S. Washington-Week Seven-Final Reflection

Going through this course, through the lectures, the films, and reading material, classifications of systems and how they have interwoven with societies and culture allowed me to perceive the different practices celebrated amongst cultures. The connection between cultures and their function of systems become apparent in week two’s lecture of Colonial Encounters and Creation of the Other, week three’s lecture on Semiotics and Systems of Meaning, and week five’s lecture of Social and Economic Differentiation.

Week two’s lecture video generated a universal understanding and working definition for colonial encounters and how societies progressively dominated power and social status by means of colonialism. The practice of classification and identifying differences within a culture led to “elite” Europeans and the rest if the world left to sustain off of whatever power of social and economic influence that they had left. The practice of abusing illiteracy and cultural beliefs advanced some nations and ethnicities in positions that lowered others nations under concepts like the Great Chain of Being. Such practices are still reflected in modern societies with slight variations, but nonetheless, have allowed anthropologists to see how these systems of differences were birth into existence.

From week’s three materials, an understanding of how literacy practices such as reading and writing become explicit in their meanings for various cultures. Looking at the larger pattern, languages and their conventions play important roles to the development of patriarchal structures, even when looking at signs and symbols. By way of example, the derived meanings of larger objects like the Pentagon have significance to things or people that stand erect. The Pentagon unconsciously organizes a system of meant to attract masculine behavior. Exploiting such a theory somewhat came to be by studying practices of communication through signs and symbols, and language. Another point to consider is the feminine and masculine parts of some languages, and how easy it is to note differences of “genders” in languages.

Lastly, week five’s video lecture, Social and Economic Differentiation, reinforces the systems of difference by focusing on the social, political, and economical strategies of subsistence systems. Such systems are sanctioned by lifestyles and kinship for means of survival, but the differences lie in the organization and resources necessary to function. All systems of difference hold value to different branches of life.

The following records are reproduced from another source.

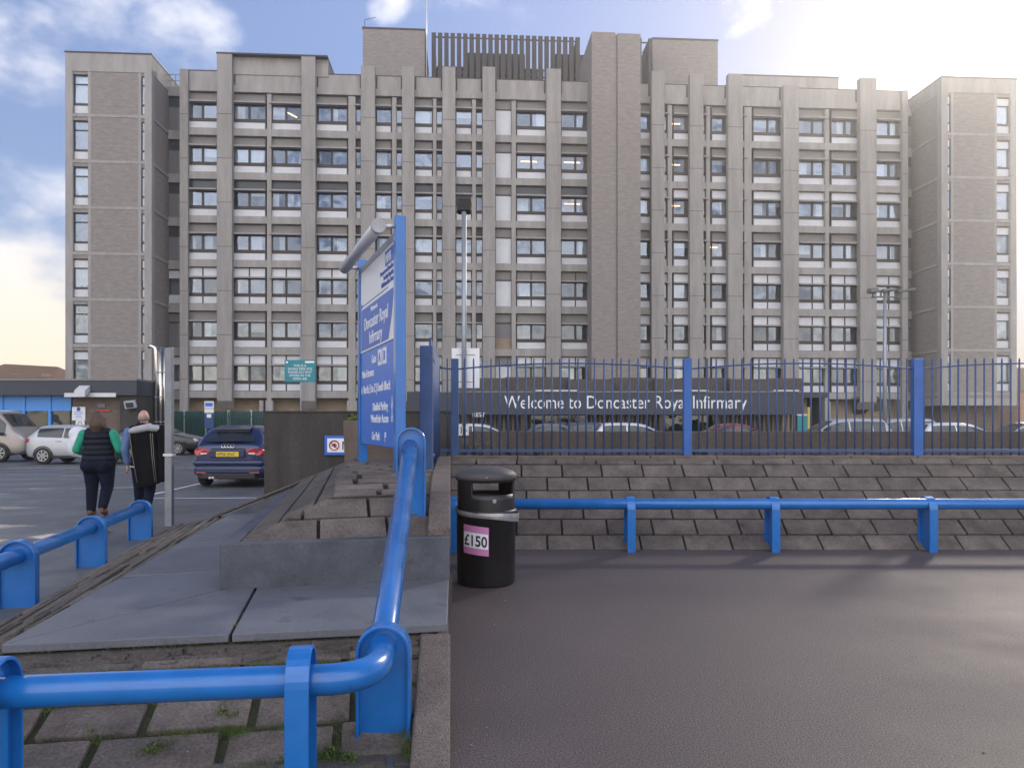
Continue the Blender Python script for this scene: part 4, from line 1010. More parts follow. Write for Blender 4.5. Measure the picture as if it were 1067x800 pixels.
# the near rail: along the front, round the corner, then up beside the planter
rl = empty('corner_pipe_rail', (-.6, 3.6, 0), 0, 'bright blue pipe rail bending round the near corner and climbing beside the raised planter', 'railing')
O_ = Vector((-.6, 3.6, 0)); q0 = Vector((-3.6, 2.80, .45)); q1 = Vector((-.575, 3.20, .437)); q2 = Vector((-.605, 3.62, .44)); q3 = Vector((-.805, 6.12, 1.313))
pts = [q0 - O_] + [v - O_ for v in fillet((q0, q1, q2), 0, .22, 10)] + [v - O_ for v in fillet((q1, q2 + Vector((0, -.04, 0)), q3), 0, .12, 5)] + [q3 + Vector((-.01, .05, .014)) - O_]
m = MB(); m.tube(pts, PR, 28); m.build('pipe', m_blue, rl)
rail_post(rl, Vector((-.60, 3.60, .0)) - O_, R(3), .56, .126)
rail_post(rl, Vector((-.80, 6.10, .88)) - O_, R(5), .58, .116)
fd = math.atan2(q1.y - q0.y, q1.x - q0.x)
for x in (-.868, -2.03, -3.15):
    y = q0.y + (x - q0.x) * (q1.y - q0.y) / (q1.x - q0.x); rail_post(rl, Vector((x, y, -.02)) - O_, fd + pi / 2, .60)
# right rail
rl = empty('right_pipe_rail', (-.67, 8.95, 0), 0, 'straight bright blue pipe rail at the foot of the paved bank, behind the bin', 'railing')
m = MB(); m.tube([(-.02, 0, .55), (9.2, 0, .55)], PR, 24); m.build('pipe', m_blue, rl)
for x in (0.0, 2.05, 3.72, 5.54, 7.3, 9.0): rail_post(rl, (x, .05, 0), pi / 2, .635, .14)
# left rail
rl = empty('left_pipe_rail', (-4.02, 6.25, 0), 0, 'bright blue pipe rail with broad round topped posts along the car park edge at left', 'railing')
ld = Vector((-.745, 3.6, 0)).normalized(); la = atan2(ld.y, ld.x)
m = MB(); m.tube([Vector((0, 0, .43)) - ld * 3.4, Vector((0, 0, .40)) + ld * 3.72], PR, 24); m.build('pipe', m_blue, rl)
for s, h in ((-3.3, .56), (-1.7, .55), (0, .545), (1.79, .53), (3.67, .51)): rail_post(rl, ld * s, la - pi / 2, h, .142)

# ------------------------------------------------------------------ blue bar fence
fn = empty('bar_fence', (-1.03, 10.66, 1.03), 0, 'tall blue bar fence with a wavy top rail above the paved bank', 'fence')
FX0 = -1.03; FD = 10.66
def fx(px): return X(px, FD) - FX0
zt = H(374.5, FD) - 1.03; zb = .03
m_post = P('fence post paint', (.018, .10, .36), .45, var=.18, scale=3)
posts = [474, 716, 955.5, 1185]
for px, w in zip(posts, (.05, .056, .066, .06, .06)):
    m = MB(); m.box(fx(px) - w, fx(px) + w, -.05, .05, -.15, zt + .01); m.build('post', m_post if px > 700 else m_blued, fn, .006)
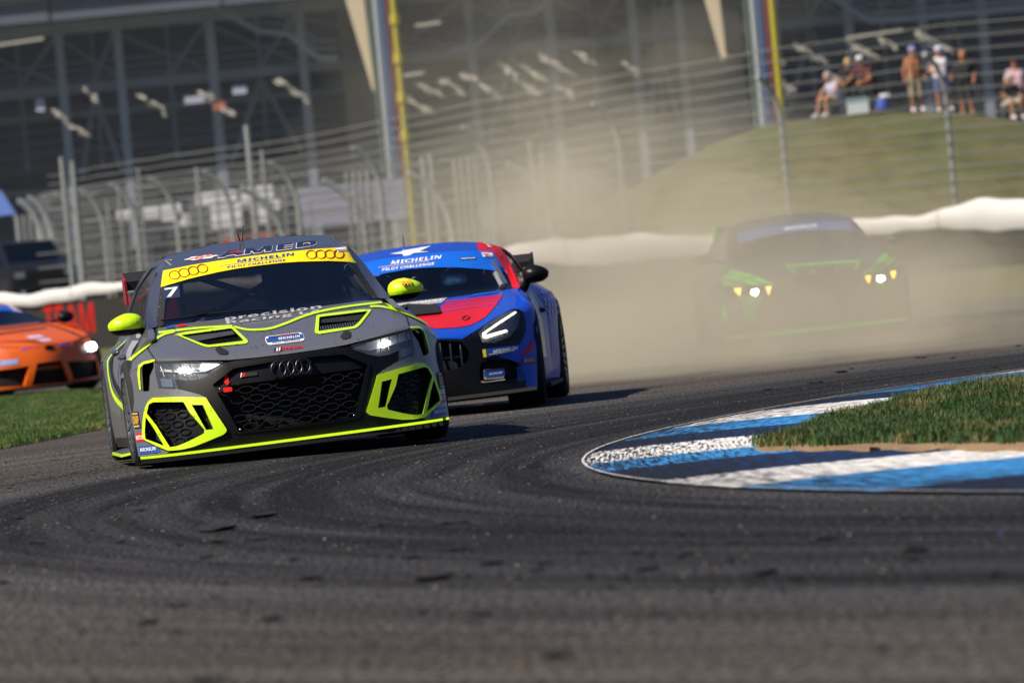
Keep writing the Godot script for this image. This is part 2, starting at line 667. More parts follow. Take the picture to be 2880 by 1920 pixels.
# ---------------------------------------------------------------- kerb, its sand and grass
func paint(called: String, c: Color, worn: float, seed_: int) -> void:
	var W := 512
	var a := stretched(seed_, W, W, 30, 0.2, 4)
	var b := noise_bytes(seed_ + 50, W, W, 0.05, 4)
	var c2 := noise_bytes(seed_ + 90, W, W, 0.4, 2)
	var im := Image.create(W, W, false, Image.FORMAT_RGB8)
	for y in W:
		var edge := 1.0 - smoothstep(0.0, 0.55, 1.0 - float(y) / W)
		for x in W:
			var k := 0.55 * a[y * W + x] / 255.0 + 0.25 * b[y * W + x] / 255.0 + 0.2 * c2[y * W + x] / 255.0
			var t := smoothstep(0.0, 0.2, k - (worn + 0.46 * edge * worn))
			var g := 0.8 + 0.25 * b[y * W + x] / 255.0
			im.set_pixel(x, y, Color(lerpf(0.016, c.r * g, t), lerpf(0.017, c.g * g, t), lerpf(0.02, c.b * g, t)).linear_to_srgb())
	var m := mat(called, Color.WHITE, 0.7)
	m.metallic_specular = 0.14
	m.albedo_color = Color.WHITE
	m.albedo_texture = tex(im)

func arc_z(d: float) -> float:   # metres along the corner of a point on the kerb's edge at that depth
	return asin((-d - CZ) / CR) * CR

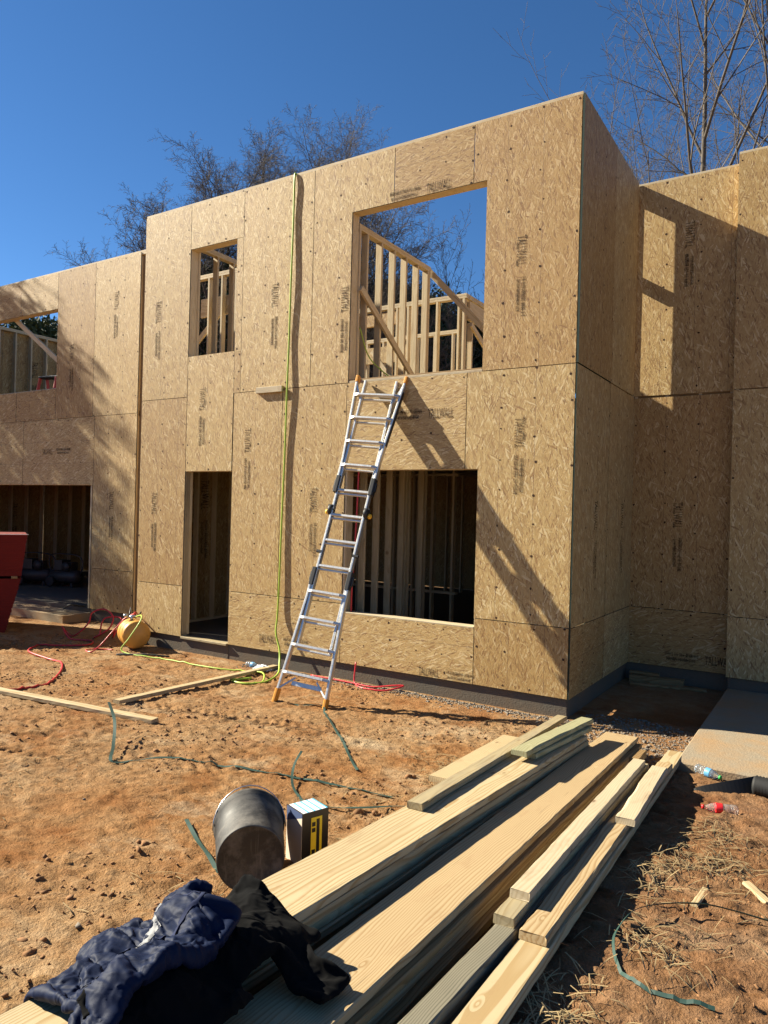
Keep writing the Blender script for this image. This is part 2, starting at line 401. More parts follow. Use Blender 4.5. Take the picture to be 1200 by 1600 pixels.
def build_ground():
    xs = np.concatenate([axis(-9.5, 3.4, .021, 260)])
    ys = axis(-7.0, .3, .0165, 260)
    X, Y = np.meshgrid(xs, ys)
    Z = zg(np.clip(Y, -30, 60))
    inner = (np.abs(X+3) < 14) & (Y > -9) & (Y < 5)
    R = np.zeros_like(X); R[inner] = relief(X[inner], Y[inner])
    Z = Z+R; Z = np.minimum(Z, 1.6)
    n, m = X.shape; v = np.stack([X, Y, Z], -1).reshape(-1, 3).astype(np.float32)
    i = np.arange(n*m).reshape(n, m)
    q = np.stack([i[:-1,:-1], i[:-1,1:], i[1:,1:], i[1:,:-1]], -1).reshape(-1, 4)
    me = bpy.data.meshes.new('ground'); me.vertices.add(len(v)); me.vertices.foreach_set('co', v.ravel())
    me.loops.add(q.size); me.loops.foreach_set('vertex_index', q.ravel().astype(np.int32))
    me.polygons.add(len(q)); me.polygons.foreach_set('loop_start', np.arange(0, q.size, 4, dtype=np.int32))
    try: me.polygons.foreach_set('loop_total', np.full(len(q), 4, dtype=np.int32))
    except Exception: pass
    me.update(); me.validate(); me.polygons.foreach_set('use_smooth', np.ones(len(q), bool)); me.materials.append(M['ground'])
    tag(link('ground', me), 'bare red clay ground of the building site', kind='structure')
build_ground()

# ------------------------------------------------------------------ house
HT = 6.262; Z1 = .737; Z2 = 3.48; TH = .0115; GAP = .004
house = thing('unfinished_house', 'two storey house frame sheathed in bare osb sheets without a roof', 'house', (0,0,0))
front_nails = []
class Wall:
    """o: origin, ux: direction along the wall as seen from outside, left to right; n: outward normal"""
    def __init__(s, o, ux, n): s.o = Vector(o); s.u = Vector(ux); s.n = Vector(n); s.nails = MB(); s.k = 0
    def mat(s, x, z, out=0):
        p = s.o+s.u*x+s.n*out+Vector((0,0,z)); u, m = s.u, -s.n
        return Matrix(((u.x,m.x,0,p.x),(u.y,m.y,0,p.y),(u.z,m.z,1,p.z),(0,0,0,1)))
    def panel(s, poly, lying=False, out=0., gap=GAP, edge=True, label=None, nails=True, th=TH, mat=None):
        """poly of (x,z) wall coordinates; shrunk by the joint gap"""
        xs = [p[0] for p in poly]; zs = [p[1] for p in poly]; cx, cz = min(xs), min(zs)
        k = len(poly); pl = []
        for i in range(k):                        # inset an axis-aligned polygon (counter-clockwise)
            p0, p1, p2 = poly[i-1], poly[i], poly[(i+1)%k]
            def nrm(a, b):
                dx, dz = b[0]-a[0], b[1]-a[1]; L = math.hypot(dx, dz); return (-dz/L, dx/L)
            n1, n2 = nrm(p0, p1), nrm(p1, p2)
            pl.append((p1[0]+gap*(n1[0]+n2[0])-cx, p1[1]+gap*(n1[1]+n2[1])-cz))
        mb = MB(); jit = random.uniform(0, .0022); mb.prism(pl, 0, th, 0, 1 if edge else 0)
        o = mb.obj('osb_sheet', [mat or (M['osbh'] if lying else M['osb']), M['edge']], house)
        o.matrix_local = s.mat(cx, cz, out+th+jit) 
        if label: o['label'] = label
        if nails:
            w, h = max(xs)-cx, max(zs)-cz
            def inside(x, z):
                c = False
                for i in range(k):
                    (x0,z0),(x1,z1) = poly[i-1], poly[i]
                    if (z0 > z) != (z1 > z) and x < (x1-x0)*(z-z0)/(z1-z0)+x0: c = not c
                return c
            nx = max(2, int(round(w/.4))+1); nz = max(2, int(round(h/.36))+1)
            for i in range(nx):
                for j in range(nz):
                    x = cx+.03+(w-.06)*i/(nx-1)+random.gauss(0, .014); z = cz+.035+(h-.07)*j/(nz-1)+random.gauss(0, .035)
                    if random.random() < (.55 if i in (0, nx-1) else .10) or not inside(x, z): continue
                    r = random.uniform(.009, .0155)
                    m = s.mat(x, z, out+th+jit+.0012)
                    mbv = [m @ Vector((r*math.cos(a+.3)*random.uniform(.7,1.3), 0, r*math.sin(a+.3)*random.uniform(.7,1.3))) for a in [t*math.pi/3 for t in range(6)]]
                    mbb = [m @ Vector((v_.x, .002, v_.z)) for v_ in [Vector((0,0,0))]]
                    s.nails.add(mbv, [(0,1,2,3,4,5)])
        return o
    def rect(s, x0, x1, z0, z1, **kw): return s.panel([(x0,z0),(x1,z0),(x1,z1),(x0,z1)], **kw)
    def finish(s):
        if s.nails.v: s.nails.obj('nail_marks', M['nail'], house, kind='stuff')
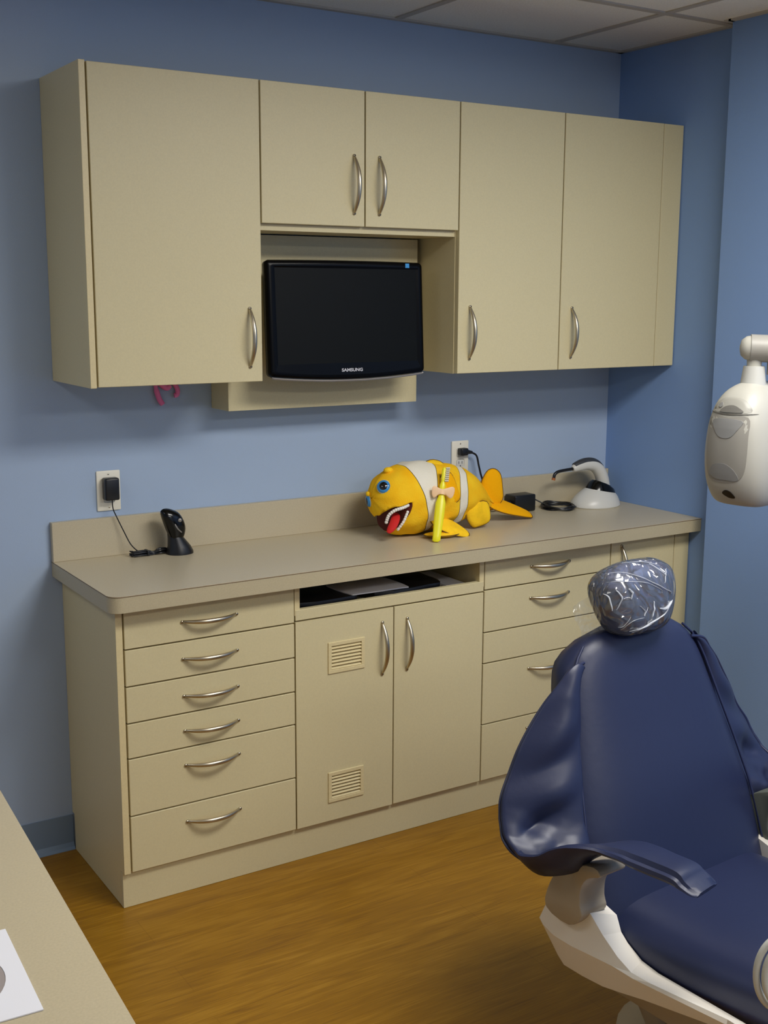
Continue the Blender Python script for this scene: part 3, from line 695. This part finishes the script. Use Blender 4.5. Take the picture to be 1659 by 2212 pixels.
# side wings of the backrest: loose upholstery flaps that run on into the arm slings
outl = [(.171, .498, 0), (.212, .488, -.002), (.240, .463, -.015), (.272, .436, -.030), (.303, .402, -.047), (.338, .357, -.065), (.365, .311, -.080), (.393, .271, -.085), (.404, .240, -.085), (.417, .198, -.075), (.420, .172, -.060), (.401, .146, -.045), (.370, .124, -.035)]
def wing(sg):
    oc = smooth_open(outl, 4); n = len(oc); grid = []
    for i, (oa, os, on) in enumerate(oc):
        v = i/(n-1); si = .500-.40*v; ia = interp(hw, si)*.985; row_ = []
        for j in range(19):
            u_ = j/18; a = ia+(oa-ia)*u_; s = si+(os-si)*u_
            bulge = .024*math.sin(math.pi*u_)*(1-.5*v)*min(1, v*4+.15)
            wr = .007*math.sin(s*48+u_*3+1.0)*math.sin(math.pi*u_)*min(1, max(0, v-.12)*3)
            low = max(0, v-.62)/.38
            wr += low*(.010*math.sin((s+.5*a)*95)*math.sin(math.pi*min(1, u_*1.05))+.003*math.sin((s-.9*a)*150)*u_)
            wr -= .030*math.exp(-((v-.74)/.09)**2-((u_-.55)/.28)**2)
            row_.append(bw(sg*a, s, -.016*(1-u_)+on*u_+bulge+wr))
        grid.append(row_)
    m = MB(); vs = [[m.bm.verts.new(p) for p in r] for r in grid]
    for a_, b_ in zip(vs, vs[1:]):
        for j in range(18): m.bm.faces.new((a_[j], a_[j+1], b_[j+1], b_[j]))
    def md(o):
        q = o.modifiers.new('t', 'SOLIDIFY'); q.thickness = .014; q.offset = -1 if sg < 0 else 1
        q = o.modifiers.new('s', 'SUBSURF'); q.levels = 1; q.render_levels = 1
    wg = m.build('side_wing', VINYL, t, ang=180, mods=md)
    MB().tube([r[-1] for r in grid], .0036, 8).build('piping', VINYLD, wg)
    return grid
G1 = wing(-1); G2 = wing(1)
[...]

One thought on “S. Washington-Week Seven-Final Reflection

  1. I thought your analysis and connection were excellent and well verbalized. It’s easy to see from Week Two, Week Three, to Week Five how content of the class connects together, but also resonates your own personal understanding of the material. “The connection of cultures and functions of systems” as you said are apparent in not only the weeks you mentioned, but across the class, and across the study of anthropology. It amazes me how totally connected and interrelated almost all parts of being human are, we all just experience is a little bit different. People are just people, there’s no need to be afraid of what we don’t know. In fact, what we don’t know we can learn from others. The knowledge and wisdom we can learn from one another is something we should all carry, even outside of the classroom. I can definitely say this class has made me see more and more connections between people and how we relate and understand one another with deeper thought and retrospective.